Na prática, criou-se todo um contingente de potenciais beneficiários, sem que houvesse correspondente aumento de receitas. O número de trabalhadores inscritos no programa saltou de 44 mil, no final de 2009, para cerca de 16,3 milhões no final de 2024, enquanto a participação do MEI no regime geral da Previdência subiu de 1,6% em 2011 para quase 12% em 2023.
Não bastasse o crescimento acelerado de beneficiários que contribuem muito pouco para desfrutar de uma série de direitos, Costanzi também chama a atenção para a forte inadimplência previdenciária dos “pejotizados”. Em 2023, apenas um em cada três MEIs contribuía para a Previdência.
Insustentável como está, o MEI pode, mais uma vez, mudar para pior. Debate-se no Congresso a possibilidade de se ampliar o teto do MEI dos atuais R$ 81 mil de faturamento anual para R$ 130 mil.
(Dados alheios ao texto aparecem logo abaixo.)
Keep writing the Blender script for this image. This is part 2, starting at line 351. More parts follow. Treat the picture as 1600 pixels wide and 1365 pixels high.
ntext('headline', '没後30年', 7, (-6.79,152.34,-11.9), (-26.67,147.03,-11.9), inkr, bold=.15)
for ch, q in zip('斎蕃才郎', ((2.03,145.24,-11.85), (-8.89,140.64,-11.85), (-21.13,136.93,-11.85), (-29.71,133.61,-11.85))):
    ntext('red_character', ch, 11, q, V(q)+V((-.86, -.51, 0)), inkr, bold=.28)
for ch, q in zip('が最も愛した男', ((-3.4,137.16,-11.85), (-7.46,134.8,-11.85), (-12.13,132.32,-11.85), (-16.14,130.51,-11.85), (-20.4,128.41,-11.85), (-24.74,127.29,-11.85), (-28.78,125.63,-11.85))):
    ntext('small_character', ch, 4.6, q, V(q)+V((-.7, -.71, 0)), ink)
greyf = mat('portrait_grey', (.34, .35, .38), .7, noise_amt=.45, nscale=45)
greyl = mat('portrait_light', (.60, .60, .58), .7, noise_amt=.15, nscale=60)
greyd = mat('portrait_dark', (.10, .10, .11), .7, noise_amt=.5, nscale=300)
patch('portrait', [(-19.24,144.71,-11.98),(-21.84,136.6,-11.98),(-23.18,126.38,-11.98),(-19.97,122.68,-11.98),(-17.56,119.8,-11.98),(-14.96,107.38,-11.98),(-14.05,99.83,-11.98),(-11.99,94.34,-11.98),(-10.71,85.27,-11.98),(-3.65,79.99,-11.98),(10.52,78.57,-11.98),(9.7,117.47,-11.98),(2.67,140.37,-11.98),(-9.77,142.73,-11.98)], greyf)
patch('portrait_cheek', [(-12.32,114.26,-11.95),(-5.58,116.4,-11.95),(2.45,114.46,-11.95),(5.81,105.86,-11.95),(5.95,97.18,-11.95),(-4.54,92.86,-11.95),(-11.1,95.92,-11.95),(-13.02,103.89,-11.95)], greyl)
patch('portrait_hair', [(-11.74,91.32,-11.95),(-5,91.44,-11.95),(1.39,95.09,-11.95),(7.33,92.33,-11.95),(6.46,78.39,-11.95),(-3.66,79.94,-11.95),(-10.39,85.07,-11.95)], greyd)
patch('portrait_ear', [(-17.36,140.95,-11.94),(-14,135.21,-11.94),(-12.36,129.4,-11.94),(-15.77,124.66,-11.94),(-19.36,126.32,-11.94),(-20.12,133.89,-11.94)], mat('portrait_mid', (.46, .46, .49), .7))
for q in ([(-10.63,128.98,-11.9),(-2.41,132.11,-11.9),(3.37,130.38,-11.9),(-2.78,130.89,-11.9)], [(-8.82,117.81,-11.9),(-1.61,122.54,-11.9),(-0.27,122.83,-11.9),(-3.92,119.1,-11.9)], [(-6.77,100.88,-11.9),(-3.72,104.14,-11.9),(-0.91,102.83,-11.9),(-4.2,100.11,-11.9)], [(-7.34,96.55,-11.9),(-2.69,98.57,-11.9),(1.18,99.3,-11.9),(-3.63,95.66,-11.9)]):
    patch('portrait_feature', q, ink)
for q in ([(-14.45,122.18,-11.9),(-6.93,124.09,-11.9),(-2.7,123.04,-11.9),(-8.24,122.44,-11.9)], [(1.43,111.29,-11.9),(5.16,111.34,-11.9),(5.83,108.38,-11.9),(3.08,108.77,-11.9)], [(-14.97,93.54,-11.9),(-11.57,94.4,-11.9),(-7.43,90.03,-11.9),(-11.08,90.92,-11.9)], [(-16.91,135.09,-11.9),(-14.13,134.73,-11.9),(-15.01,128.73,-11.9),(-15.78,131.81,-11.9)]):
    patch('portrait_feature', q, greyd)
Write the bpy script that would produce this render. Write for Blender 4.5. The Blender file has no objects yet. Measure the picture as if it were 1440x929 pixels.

O ministro do Empreendedorismo, Márcio França, entende que o teto atual está defasado e precisa ser atualizado.
Em tese, a ampliação do teto viria acompanhada de uma tabela progressiva de contribuição para a Previdência. Mas é difícil acreditar que Executivo e Legislativo cheguem a bom termo em relação a isso, não só porque vivem às turras quando se trata de responsabilidade fiscal, como porque já há no Congresso quem defenda elevar o teto do MEI para além de R$ 130 mil.
Não bastasse o efeito devastador sobre o sistema previdenciário, o MEI também está muito longe de promover aquilo para o que foi concebido: a formalização do trabalhador de baixa renda.
Ao cruzar dados da Pesquisa Nacional por Amostra de Domicílios Contínua de 2023 com o total de trabalhadores por conta própria com registro no Cadastro Nacional da Pessoa Jurídica (CNPJ), Costanzi estimou que “82,2% dos MEIs estavam entre os 50% mais ricos da população, considerando a renda domiciliar per capita, e apenas 17,8% estavam entre os 50% mais pobres”.
Trata-se de uma séria distorção de uma política pública que deveria oferecer proteção social àqueles que historicamente não contam com ela, caso de trabalhadores como vendedores ambulantes.
Na realidade, porém, o perfil do MEI é muito similar ao de um profissional com carteira assinada (CLT) com ensino médio ou superior completo e que, justamente por isso, não deveria ser objeto de políticas de proteção social quase não contributivas, como corretamente argumenta Costanzi.
Tudo isso deveria estar no radar tanto do Executivo, agora tão cioso do abismo entre ricos e pobres, quanto do Legislativo, que deveria resistir a lobbies que podem ampliar ainda mais os problemas do MEI.
Tal como está, o MEI é mais um exemplo de política pública que não cumpre, a contento, o objetivo de incluir quem realmente precisa de proteção social e, além disso, é estruturalmente inviável do ponto de vista previdenciário. Posto de outra forma, é uma bomba-relógio de amplo alcance.